[Entries from a dataset]

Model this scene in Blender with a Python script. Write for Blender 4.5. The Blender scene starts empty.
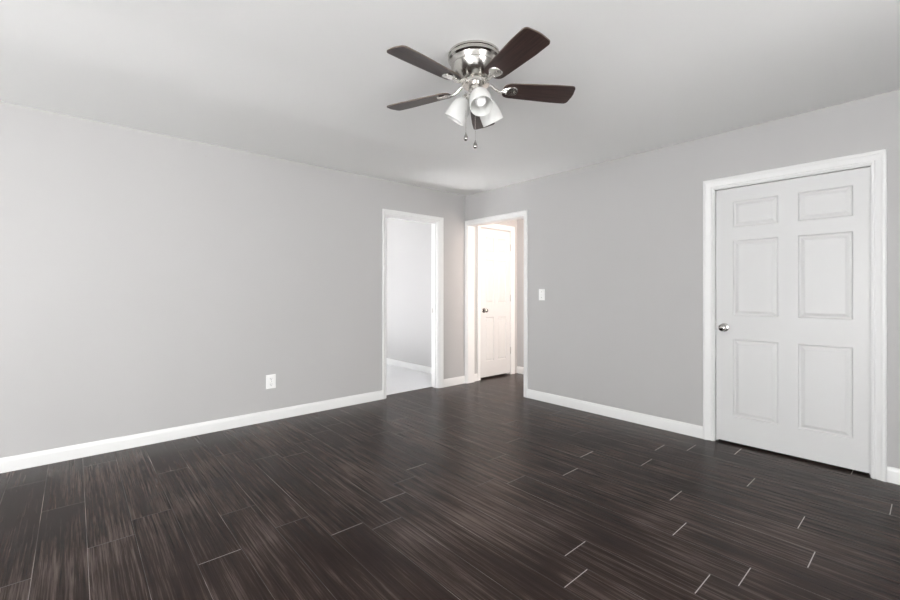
import bpy, bmesh, math, random
from mathutils import Vector, Matrix

C = bpy.context.scene.collection
SC = bpy.context.scene
R = math.radians
PI = math.pi

# ------------------------------------------------------------------ camera
CAM = Vector((4.061, -3.832, 1.19))
cd = bpy.data.cameras.new('camera')
cam = bpy.data.objects.new('camera', cd)
C.objects.link(cam)
cam.location = CAM
cam.rotation_euler = (R(90), 0, R(48.71))
cd.sensor_width = 36.0
cd.sensor_fit = 'HORIZONTAL'
cd.lens = 427.7 * 36.0 / 900.0
cd.shift_y = -8.3 / 900.0
cd.clip_start = 0.02
SC.camera = cam

# ------------------------------------------------------------------ view
SC.view_settings.view_transform = 'Standard'
SC.view_settings.look = 'None'
SC.view_settings.gamma = 1.0
SC.view_settings.use_curve_mapping = False
SC.view_settings.exposure = 0.16

# ------------------------------------------------------------------ world (daylight sky outside the windows)
W = bpy.data.worlds.new('sky')
SC.world = W
W.use_nodes = True
wn = W.node_tree.nodes
wl = W.node_tree.links
wn.clear()
sky = wn.new('ShaderNodeTexSky')
sky.sky_type = 'HOSEK_WILKIE'
sky.sun_direction = (0.3, 0.6, 0.74)
sky.turbidity = 4.0
bg = wn.new('ShaderNodeBackground')
bg.inputs['Strength'].default_value = 0.6
wo = wn.new('ShaderNodeOutputWorld')
wl.new(sky.outputs[0], bg.inputs[0])
wl.new(bg.outputs[0], wo.inputs[0])


def area(name, loc, direction, sx, sy, power, col=(1, 1, 1), spread=180):
    ld = bpy.data.lights.new(name, 'AREA')
    ld.shape = 'RECTANGLE'
    ld.size = sx
    ld.size_y = sy
    ld.energy = power
    ld.color = col
    ld.spread = R(spread)
    o = bpy.data.objects.new(name, ld)
    C.objects.link(o)
    o.location = loc
    o.rotation_euler = Vector(direction).to_track_quat('-Z', 'Y').to_euler()
    return o


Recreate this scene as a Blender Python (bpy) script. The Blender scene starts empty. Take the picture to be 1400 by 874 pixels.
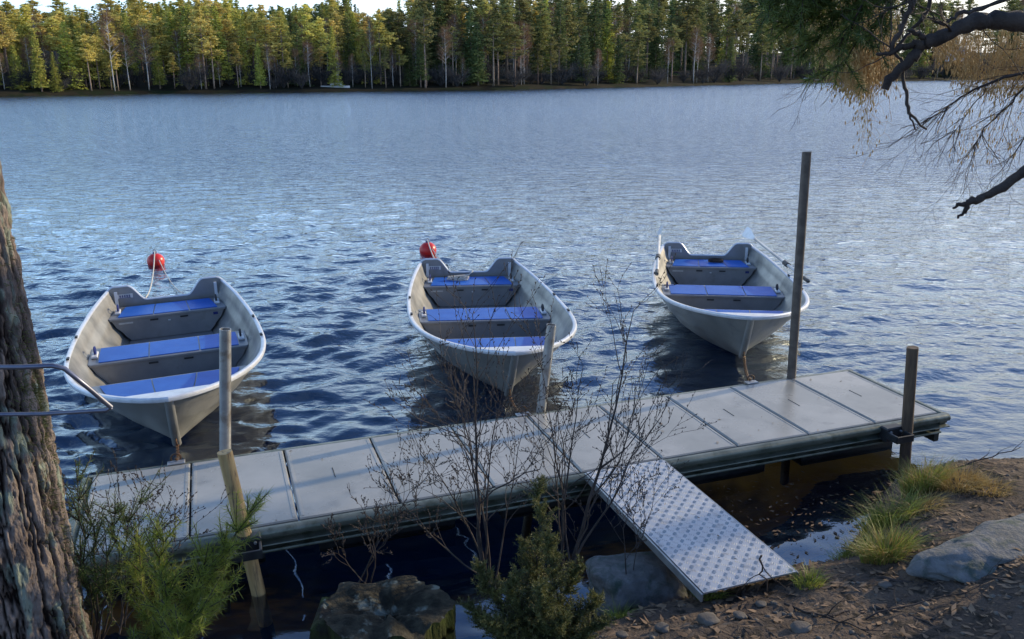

▶ Task to complete
Write out each line of the listing above, exactly, from its first line to the line holding "from mathutils import Vector, Matrix", inclusive. Skip the pictures.

▶ Answer to this task
Model this scene in Blender with a Python script. Write for Blender 4.5. The Blender scene starts empty.
import bpy, bmesh, math, random
from mathutils import Vector, Matrix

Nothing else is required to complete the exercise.